Guidavera
Dish

Patatas bravas

Fried potato cubes with a spicy paprika-based red sauce, sometimes with allioli too. The default tapa across Spain.

spanishcatalan

Patatas bravas are exactly what they sound like: chunks of potato fried until crisp outside and fluffy inside, served hot with a sharp red sauce called salsa brava. The sauce is the disputed bit. The Madrid original is paprika, flour, oil, vinegar and a little chilli — no tomato — finished orange-red and gently spicy. The Catalan version usually adds tomato and serves the potatoes with both bravas sauce and allioli on top, drawing white-and-red zigzags across the plate. Almost every bar in Spain serves them; the quality range is enormous, from frozen-bag-of-chips to slow-fried-three-times-in-duck-fat at the more obsessive places.

How it's served

On a small plate, sauce drizzled over the hot potatoes, eaten with a toothpick.

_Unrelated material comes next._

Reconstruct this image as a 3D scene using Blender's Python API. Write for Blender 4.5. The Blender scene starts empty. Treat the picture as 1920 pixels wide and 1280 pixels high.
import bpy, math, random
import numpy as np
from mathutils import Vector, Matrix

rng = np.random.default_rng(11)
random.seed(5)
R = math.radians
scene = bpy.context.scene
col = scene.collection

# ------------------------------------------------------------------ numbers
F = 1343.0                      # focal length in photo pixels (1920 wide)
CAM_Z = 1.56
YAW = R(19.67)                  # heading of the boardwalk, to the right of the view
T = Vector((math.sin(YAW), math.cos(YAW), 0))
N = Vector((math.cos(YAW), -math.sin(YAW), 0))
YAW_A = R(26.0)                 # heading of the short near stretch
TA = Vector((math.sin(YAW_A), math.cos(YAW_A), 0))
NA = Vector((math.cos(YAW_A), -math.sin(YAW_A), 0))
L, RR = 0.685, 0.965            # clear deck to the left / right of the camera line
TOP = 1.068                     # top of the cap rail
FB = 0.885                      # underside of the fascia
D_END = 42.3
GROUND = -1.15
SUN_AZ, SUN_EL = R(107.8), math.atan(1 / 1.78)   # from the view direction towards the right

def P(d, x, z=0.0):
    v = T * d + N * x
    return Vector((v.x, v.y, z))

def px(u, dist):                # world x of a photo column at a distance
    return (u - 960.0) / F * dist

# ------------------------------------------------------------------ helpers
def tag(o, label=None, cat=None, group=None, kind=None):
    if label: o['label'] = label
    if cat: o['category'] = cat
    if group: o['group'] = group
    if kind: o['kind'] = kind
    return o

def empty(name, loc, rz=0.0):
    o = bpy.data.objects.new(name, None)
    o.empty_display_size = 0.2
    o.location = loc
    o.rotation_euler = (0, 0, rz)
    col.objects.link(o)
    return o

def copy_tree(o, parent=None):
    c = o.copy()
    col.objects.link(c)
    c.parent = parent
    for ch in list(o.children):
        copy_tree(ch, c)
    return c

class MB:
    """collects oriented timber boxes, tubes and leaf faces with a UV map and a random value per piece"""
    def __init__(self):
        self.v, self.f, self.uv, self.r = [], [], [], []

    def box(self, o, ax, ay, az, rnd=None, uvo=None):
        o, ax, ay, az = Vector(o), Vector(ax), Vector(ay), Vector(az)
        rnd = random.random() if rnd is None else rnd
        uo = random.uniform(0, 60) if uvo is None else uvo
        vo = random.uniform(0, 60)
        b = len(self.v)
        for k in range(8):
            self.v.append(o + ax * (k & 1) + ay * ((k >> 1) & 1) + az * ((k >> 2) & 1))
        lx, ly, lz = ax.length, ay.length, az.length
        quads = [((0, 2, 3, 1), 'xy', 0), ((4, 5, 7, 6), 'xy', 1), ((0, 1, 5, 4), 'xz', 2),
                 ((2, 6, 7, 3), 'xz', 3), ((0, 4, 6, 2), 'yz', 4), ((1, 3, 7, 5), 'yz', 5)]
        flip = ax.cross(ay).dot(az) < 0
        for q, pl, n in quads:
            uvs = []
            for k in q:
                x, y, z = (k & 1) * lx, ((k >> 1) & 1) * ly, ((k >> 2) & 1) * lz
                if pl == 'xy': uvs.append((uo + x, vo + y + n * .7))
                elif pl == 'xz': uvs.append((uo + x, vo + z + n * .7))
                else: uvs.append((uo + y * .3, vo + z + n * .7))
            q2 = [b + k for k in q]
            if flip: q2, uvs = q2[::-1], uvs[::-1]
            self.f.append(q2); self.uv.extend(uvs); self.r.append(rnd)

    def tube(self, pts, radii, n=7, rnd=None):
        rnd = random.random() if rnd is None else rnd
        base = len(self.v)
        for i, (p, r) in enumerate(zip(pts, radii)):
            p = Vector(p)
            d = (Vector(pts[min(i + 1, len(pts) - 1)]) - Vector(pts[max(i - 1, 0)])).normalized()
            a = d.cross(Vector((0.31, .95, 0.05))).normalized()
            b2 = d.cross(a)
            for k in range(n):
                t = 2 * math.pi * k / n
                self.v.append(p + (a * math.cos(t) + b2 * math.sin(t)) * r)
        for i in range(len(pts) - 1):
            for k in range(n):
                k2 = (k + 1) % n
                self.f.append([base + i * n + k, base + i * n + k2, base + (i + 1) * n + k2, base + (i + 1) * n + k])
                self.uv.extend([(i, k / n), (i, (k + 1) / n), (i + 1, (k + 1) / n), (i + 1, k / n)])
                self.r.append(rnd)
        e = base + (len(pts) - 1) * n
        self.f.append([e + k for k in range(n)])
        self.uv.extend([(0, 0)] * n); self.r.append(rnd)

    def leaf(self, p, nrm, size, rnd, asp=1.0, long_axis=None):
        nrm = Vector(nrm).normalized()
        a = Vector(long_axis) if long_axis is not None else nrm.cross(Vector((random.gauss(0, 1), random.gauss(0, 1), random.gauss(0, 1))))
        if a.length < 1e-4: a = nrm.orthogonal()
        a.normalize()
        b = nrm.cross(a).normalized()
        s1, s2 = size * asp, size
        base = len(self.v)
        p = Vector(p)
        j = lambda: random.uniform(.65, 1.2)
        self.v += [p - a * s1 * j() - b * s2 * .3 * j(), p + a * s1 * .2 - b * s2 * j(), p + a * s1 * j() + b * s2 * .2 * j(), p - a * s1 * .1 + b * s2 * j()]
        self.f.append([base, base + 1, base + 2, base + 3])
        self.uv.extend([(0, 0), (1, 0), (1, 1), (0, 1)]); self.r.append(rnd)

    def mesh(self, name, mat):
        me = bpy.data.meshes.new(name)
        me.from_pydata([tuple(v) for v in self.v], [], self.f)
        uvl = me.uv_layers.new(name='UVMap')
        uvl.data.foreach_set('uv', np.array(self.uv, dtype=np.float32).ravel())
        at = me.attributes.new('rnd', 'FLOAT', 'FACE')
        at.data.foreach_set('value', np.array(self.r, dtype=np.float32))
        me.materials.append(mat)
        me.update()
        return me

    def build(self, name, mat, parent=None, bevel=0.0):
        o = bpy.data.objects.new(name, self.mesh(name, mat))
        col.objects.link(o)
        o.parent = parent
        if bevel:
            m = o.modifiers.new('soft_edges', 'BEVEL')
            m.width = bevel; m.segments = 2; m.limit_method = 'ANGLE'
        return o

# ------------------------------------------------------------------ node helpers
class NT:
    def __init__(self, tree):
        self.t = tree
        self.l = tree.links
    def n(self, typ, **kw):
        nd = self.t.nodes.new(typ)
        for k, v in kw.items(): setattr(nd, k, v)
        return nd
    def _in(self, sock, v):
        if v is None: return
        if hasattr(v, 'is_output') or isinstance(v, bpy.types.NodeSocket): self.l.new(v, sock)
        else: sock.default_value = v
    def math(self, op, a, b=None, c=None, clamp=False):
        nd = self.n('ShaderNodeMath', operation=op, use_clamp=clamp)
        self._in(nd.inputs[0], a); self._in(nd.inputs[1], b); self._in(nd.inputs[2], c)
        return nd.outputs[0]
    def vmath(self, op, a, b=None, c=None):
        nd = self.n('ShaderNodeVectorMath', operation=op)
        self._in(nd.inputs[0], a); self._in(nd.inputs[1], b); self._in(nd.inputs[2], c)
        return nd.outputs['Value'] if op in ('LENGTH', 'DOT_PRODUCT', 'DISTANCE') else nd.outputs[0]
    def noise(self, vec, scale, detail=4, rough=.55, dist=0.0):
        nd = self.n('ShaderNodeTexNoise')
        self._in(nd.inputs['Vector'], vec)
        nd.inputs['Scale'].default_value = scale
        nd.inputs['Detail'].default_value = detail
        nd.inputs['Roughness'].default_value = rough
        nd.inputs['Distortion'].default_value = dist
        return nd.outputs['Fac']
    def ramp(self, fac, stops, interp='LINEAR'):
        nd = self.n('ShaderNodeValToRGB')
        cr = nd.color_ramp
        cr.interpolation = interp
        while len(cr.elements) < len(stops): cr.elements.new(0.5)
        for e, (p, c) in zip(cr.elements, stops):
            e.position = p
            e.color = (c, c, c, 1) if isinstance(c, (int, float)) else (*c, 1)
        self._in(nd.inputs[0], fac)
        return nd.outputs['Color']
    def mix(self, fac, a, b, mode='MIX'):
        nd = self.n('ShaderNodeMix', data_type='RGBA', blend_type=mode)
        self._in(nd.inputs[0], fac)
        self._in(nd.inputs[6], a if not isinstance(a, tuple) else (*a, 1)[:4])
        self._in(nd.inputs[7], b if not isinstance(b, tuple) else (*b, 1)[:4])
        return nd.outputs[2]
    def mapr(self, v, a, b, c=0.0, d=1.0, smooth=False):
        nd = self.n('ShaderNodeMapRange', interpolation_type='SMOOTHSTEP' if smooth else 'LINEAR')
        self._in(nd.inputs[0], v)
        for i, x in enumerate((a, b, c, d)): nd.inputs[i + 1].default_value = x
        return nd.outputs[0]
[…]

Standard tapas-bar order, often alongside a beer or vermut. Best eaten within a minute of arriving; the potatoes go soggy fast.

Regional variation

The Madrid version uses a tomato-free salsa brava: pure paprika, oil, flour, vinegar and chilli. The Catalan and Barcelona version usually adds tomato to the bravas sauce and serves the potatoes with both sauces (brava + allioli). Some Madrid bars (like Las Bravas, which claims to have invented the dish) hold the no-tomato version as canon.

Origin
Madrid (traditional attribution)
Etymology
Bravo / brava means 'fierce' or 'angry' in Spanish, a reference to the spicy sauce.

Frequently asked

What's in patatas bravas sauce?

The Madrid original (salsa brava) is paprika, flour, olive oil, vinegar, chilli and water, simmered into a smooth orange-red sauce. No tomato. The Catalan version adds tomato, and Barcelona bars usually serve the potatoes with bravas and allioli together, the white-and-red Spanish flag of the tapas world.

Are patatas bravas always spicy?

Mildly, by Spanish standards. Spanish food generally avoids heavy chilli, so 'spicy' here means a gentle warmth from paprika and a small pinch of cayenne, not a serious burn. Some Madrid bars do push the heat; most Catalan versions are barely spicy at all.

What's the difference between Madrid and Catalan patatas bravas?

Madrid: salsa brava only, no tomato, no allioli, slightly hotter. Catalonia: bravas sauce with tomato, served with allioli on top in a zigzag pattern. Both are common in Barcelona. Asking for 'just bravas, no allioli' will get you the Madrid style.